Post #4 — That soft underbelly

Fear was on the agenda at the recent Ruckusmaker workshop—a Gollum-like creature writhing and muttering within even the boldest of hearts.

For both freelancers and entrepreneurs, we’re talking fear of failure.

Fear of your prototype exploding or the bank manager cutting your credit line. Of your brilliant new app finding no users at all. Or simply the conviction that people will laugh, point fingers, or say nothing at all when your art is displayed (but man oh man, you just know what they are thinking and whispering…).

So speaks the lizard brain.

The message from Seth Godin: if you’re really interested in promoting change, be prepared to face down fear. It’s natural, part of the vulnerability you embrace when you do new things. So get over it, get out there and take your turn.

Now a little riff for linguists.

In the translatorsphere, most practitioners still work in isolation—a long tradition. Translator receives text. Translator translates text. Translator shoots translation into black hole in space and awaits new text. (Translator often lives in cave on mountaintop.)

In the language industry, we all know that most clients can’t judge our output in what is for them a foreign language—that’s why they commission a translation in the first place. So we know, too, that our frontline readers and payers-of-invoices probably won’t give us too much grief if the work is adequate but less than stellar. Because they won’t know.

My own focus is the high end of the market, which I’m inclined to believe is populated by skilled professionals with enormous integrity. I really want to believe that. But over the years, I’ve often asked experienced translators how they know their work is good and the answers are inconclusive. Usually an uncomfortable silence, followed by “Well, clients have never complained” or “Well, clients keep coming back for more” or even “Well, I’ve been doing this for 25 years.”

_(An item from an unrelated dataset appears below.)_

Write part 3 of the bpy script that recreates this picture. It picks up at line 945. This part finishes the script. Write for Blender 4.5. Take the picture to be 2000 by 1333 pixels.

Not to feed the lizard, but all of those answers are non-starters. Clients may be sticking with you solely because it would be even more work to go out and find somebody else; you are their path of least resistance.

Failing spontaneous and enthusiastic feedback, your position is weak until you’ve sat down and had a serious conversation with your client. And it’s a short step from awareness deep down inside of that weak position to feeling like an imposter. Uneasiness. Fear. Which may be one reason why translators are so twitchy in, say, price negotiations. And so reluctant to show their work to peers: at the monthly Translators’ Café in Paris, a table reserved for show and tell (“Vois-là mon travail”) tends to collect promotional brochures and business cards more often than actual samples of work.

One solution is to team up with a reviser or editor. True, that person will get to see whatever it is you are actually delivering (ah, scary). Yet the give and take will almost certainly make the product you ship better. And your reviser’s insights will make you a better translator.

Imagine, the two of you might even feel secure enough to sign your work—a promise to yourself and clients that you take this translation stuff seriously enough to put your reputations on the line. Taking responsibility and credit.

One way to overcome fear is to face it head-on and connect with peers.